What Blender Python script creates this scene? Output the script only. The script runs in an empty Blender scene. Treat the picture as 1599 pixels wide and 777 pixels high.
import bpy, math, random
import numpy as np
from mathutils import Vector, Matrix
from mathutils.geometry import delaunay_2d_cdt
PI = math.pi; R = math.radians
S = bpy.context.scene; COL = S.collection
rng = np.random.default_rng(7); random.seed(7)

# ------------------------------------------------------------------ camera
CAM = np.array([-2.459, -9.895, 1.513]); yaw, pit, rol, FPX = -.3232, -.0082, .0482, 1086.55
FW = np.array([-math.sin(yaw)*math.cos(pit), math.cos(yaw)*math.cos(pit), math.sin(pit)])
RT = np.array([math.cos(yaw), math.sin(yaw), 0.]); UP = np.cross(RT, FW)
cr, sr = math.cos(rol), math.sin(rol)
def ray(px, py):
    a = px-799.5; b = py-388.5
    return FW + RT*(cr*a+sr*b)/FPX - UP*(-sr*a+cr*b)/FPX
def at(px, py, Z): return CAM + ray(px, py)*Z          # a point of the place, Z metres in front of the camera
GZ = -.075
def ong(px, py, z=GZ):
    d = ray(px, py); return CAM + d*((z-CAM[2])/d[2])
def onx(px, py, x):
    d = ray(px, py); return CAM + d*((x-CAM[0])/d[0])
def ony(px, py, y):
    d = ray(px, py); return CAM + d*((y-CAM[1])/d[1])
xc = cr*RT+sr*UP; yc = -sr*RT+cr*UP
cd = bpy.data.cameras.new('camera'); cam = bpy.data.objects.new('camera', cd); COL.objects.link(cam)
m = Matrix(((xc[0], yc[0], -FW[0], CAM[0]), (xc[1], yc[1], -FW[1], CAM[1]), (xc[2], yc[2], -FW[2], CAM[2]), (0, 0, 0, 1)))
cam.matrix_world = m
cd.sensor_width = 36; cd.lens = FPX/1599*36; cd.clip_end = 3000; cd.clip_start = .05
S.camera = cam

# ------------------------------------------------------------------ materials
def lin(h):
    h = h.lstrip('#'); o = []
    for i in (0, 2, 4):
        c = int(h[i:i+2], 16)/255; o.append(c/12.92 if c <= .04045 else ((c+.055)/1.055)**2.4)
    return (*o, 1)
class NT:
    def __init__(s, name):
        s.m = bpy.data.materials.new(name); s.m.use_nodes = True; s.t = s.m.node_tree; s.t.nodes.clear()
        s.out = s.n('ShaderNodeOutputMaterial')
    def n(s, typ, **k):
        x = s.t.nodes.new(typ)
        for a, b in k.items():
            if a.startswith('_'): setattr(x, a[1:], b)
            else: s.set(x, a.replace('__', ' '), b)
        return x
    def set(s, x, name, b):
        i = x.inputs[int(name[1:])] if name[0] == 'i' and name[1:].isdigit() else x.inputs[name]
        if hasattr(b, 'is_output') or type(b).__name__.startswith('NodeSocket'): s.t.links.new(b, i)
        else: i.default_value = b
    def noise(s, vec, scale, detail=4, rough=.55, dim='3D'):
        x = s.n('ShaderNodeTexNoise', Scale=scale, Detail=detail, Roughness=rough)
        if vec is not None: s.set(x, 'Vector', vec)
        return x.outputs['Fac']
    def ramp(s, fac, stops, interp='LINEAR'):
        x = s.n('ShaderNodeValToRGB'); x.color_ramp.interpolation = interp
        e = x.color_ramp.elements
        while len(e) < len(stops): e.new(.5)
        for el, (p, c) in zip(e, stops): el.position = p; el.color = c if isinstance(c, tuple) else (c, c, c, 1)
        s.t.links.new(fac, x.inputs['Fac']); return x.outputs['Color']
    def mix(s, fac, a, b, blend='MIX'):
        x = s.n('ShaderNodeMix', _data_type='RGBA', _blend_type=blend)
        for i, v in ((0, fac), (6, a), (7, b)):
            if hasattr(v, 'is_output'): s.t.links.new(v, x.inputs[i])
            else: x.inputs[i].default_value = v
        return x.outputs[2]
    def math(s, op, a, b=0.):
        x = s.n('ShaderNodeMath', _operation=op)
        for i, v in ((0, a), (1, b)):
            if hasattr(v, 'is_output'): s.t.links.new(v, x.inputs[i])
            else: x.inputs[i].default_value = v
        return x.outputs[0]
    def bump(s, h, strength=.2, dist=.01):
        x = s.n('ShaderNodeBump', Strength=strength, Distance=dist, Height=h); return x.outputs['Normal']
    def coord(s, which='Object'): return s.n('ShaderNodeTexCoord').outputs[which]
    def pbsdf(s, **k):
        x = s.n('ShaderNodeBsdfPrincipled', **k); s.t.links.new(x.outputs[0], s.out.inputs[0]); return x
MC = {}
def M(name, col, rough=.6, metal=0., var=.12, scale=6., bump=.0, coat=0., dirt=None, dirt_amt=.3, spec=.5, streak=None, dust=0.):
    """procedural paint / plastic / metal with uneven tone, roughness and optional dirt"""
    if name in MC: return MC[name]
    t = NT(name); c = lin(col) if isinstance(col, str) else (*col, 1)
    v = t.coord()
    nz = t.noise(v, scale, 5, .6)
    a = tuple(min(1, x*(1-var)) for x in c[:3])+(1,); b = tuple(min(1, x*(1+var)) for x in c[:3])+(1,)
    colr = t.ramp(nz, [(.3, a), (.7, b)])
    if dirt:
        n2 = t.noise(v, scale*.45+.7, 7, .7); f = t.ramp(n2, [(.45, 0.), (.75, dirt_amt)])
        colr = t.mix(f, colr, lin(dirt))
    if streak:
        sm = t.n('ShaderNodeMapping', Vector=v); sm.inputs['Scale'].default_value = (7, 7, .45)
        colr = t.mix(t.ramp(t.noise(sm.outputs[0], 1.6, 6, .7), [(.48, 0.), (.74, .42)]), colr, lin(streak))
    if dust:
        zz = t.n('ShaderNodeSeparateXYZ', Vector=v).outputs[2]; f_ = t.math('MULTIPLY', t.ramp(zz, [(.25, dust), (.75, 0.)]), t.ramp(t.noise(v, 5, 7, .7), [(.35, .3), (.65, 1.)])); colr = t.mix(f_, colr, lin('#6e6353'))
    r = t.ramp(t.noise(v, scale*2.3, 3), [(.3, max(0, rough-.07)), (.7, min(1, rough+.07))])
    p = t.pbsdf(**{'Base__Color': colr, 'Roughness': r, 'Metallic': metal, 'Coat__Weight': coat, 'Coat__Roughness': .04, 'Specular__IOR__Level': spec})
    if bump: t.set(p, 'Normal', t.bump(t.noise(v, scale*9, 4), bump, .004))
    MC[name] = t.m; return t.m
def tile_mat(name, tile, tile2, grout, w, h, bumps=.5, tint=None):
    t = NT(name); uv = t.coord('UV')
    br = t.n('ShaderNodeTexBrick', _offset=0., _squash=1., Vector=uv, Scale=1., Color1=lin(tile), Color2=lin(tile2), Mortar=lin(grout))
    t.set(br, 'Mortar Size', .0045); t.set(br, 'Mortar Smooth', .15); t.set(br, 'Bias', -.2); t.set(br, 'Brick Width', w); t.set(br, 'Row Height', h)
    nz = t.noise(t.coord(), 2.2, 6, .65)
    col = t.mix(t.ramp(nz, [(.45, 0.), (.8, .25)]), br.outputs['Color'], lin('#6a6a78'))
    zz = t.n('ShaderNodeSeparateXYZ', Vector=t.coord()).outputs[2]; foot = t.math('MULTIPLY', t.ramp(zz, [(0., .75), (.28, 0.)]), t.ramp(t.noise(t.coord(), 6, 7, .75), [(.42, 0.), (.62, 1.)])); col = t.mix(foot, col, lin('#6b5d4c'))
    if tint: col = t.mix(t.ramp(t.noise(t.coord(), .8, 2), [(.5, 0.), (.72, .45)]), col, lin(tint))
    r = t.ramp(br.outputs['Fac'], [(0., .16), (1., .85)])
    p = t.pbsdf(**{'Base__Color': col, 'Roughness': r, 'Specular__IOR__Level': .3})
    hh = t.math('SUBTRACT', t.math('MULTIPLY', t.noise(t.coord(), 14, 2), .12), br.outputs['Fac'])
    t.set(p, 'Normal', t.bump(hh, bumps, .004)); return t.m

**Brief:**
Output exactly the leading lines of the data, up to and including the line marked by "rng = np.random.default_rng(7);".

**Final answer:**
What Blender Python script creates this scene? Output the script only. The script runs in an empty Blender scene. Treat the picture as 1599 pixels wide and 777 pixels high.
import bpy, math, random
import numpy as np
from mathutils import Vector, Matrix
from mathutils.geometry import delaunay_2d_cdt
PI = math.pi; R = math.radians
S = bpy.context.scene; COL = S.collection
rng = np.random.default_rng(7); random.seed(7)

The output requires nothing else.